Ultimately, Godzilla ended up with three rows of fins and four digits on each paw, just like the original, and Toho finally gave its blessing to Emmerich and Devlin's project. "They said, 'Yes, the character looks different, but we can sense Godzilla within,'" Tatopoulous beams. "Having the chance to rework this character that I saw when I was ten years old for the people who created it was really the most rewarding part of the show."
Soon a talented team of sculptors, fabricators and mechanical wizards were feverishly translating Tatopoulous' original design into flesh, or rather, latex rubber, at the creature creator's shop, Tatopoulous Designs Inc. "At that point, the next step was to get something bigger toward creating the real scale," Tatopoulous explains. "We made a body cast of the actor we planned to have inside the suit, then started to layout the armature and to sculpt our 1/24 scale creature over that, which was a pretty good scale to start seeing everything. In fact, the 1/24 scale had enough detail that I believe we could almost have been able to shoot just that in pieces for the whole movie."

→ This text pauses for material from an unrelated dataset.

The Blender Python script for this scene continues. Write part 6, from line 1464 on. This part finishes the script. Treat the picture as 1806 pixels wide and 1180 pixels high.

Once the sculpture was completed and molded, Tatopoulous crew cast the three 1/24 scale Godzilla suits out of relatively thin foam latex. The foam latex skins were then laid over an understructure constructed of dense foam rubber and bungee-cords by the film's costume supervisor, Marini Canaga, which created a believable sense of muscles sliding under skin. "That was definitely Marini's concept, and she did an amazing job of foam construction," Tatopoulous says admiringly. "I didn't want to go too thick with the foam latex skin because the thicker it is, the more it shrinks, plus some of my guys had worked with Stan Winston on Jurassic Park and they told me there were some issues with the foam when they cast it thick. So our foam latex skins ranged from 1" to 2" thick, and they slid on top of the foam and bungee-cord understructure so the distortion of the foam underneath translated to the skin outside, which gave us great deformation of the skin."
Because Godzilla's legs have a decidedly non-human shape with three joints instead of two, the creature crew devised leg extensions that enabled the actor to actually walk in the suit while carrying its full weight, including the fully mechanized head, which was mounted on an extension of its own. "The bulk of Godzilla's head was actually sitting on a helmet worn on the actor's head," Tatopoulous reveals. "The actor's head was actually inside the neck of the creature, which meant he didn't have such great vision; we had to make very small eye slits in-between the scales because anything we did would read on film. He also had a monitor inside the suit to help locate himself within the set. But having Godzilla's head perched on top of the actor's skull enabled us to fully articulate the creature's head. It had a very large range of movement - full rotation, up-down, right-left plus tilt - because there was nothing to interfere with it. The only limitations occurred when Godzilla looked down with its mouth open wide, then its lower jaw would hit the helmet inside the neck."
Eight servo motors housed within Godzilla's fiberglass skull controlled the nostrils, the eye, eyelid and translucent membrane movements, plus the articulation of the tongue. "Because it's a lizard, it didn't have lip and eyebrow movement," Tatopoulous explains, "so all of the creature's expressions and character were actually translated by the head movement and the shoulders and the body. Because we didn't have those big usual expressions, we could concentrate on putting much more detail and much more movement into the rest."
Paranoia does not begin to describe Emmerich and Devlin's attitude towards their re-styled star: the big lizard was Top Secret.
Reluctantly, Tatopoulous flew a disassembled casting of the 1/24 scale man-in-suit creature to Utah where it was cyberscanned by Viewpoint Data Labs for use in the digital realm. Rumors spread that the production was so nervous about Godzilla getting out that bits and pieces were scanned by various companies, so no one but the filmmakers would know exactly what it looked like. Not true. "That would have been nice," Tatopoulous admits. But impractical. "Since we scanned the 1/24th scale suit into the computer, we were completely in sync with the CG, there was no difference at all. We knew whatever we showed up with on set would exactly match the CG creature."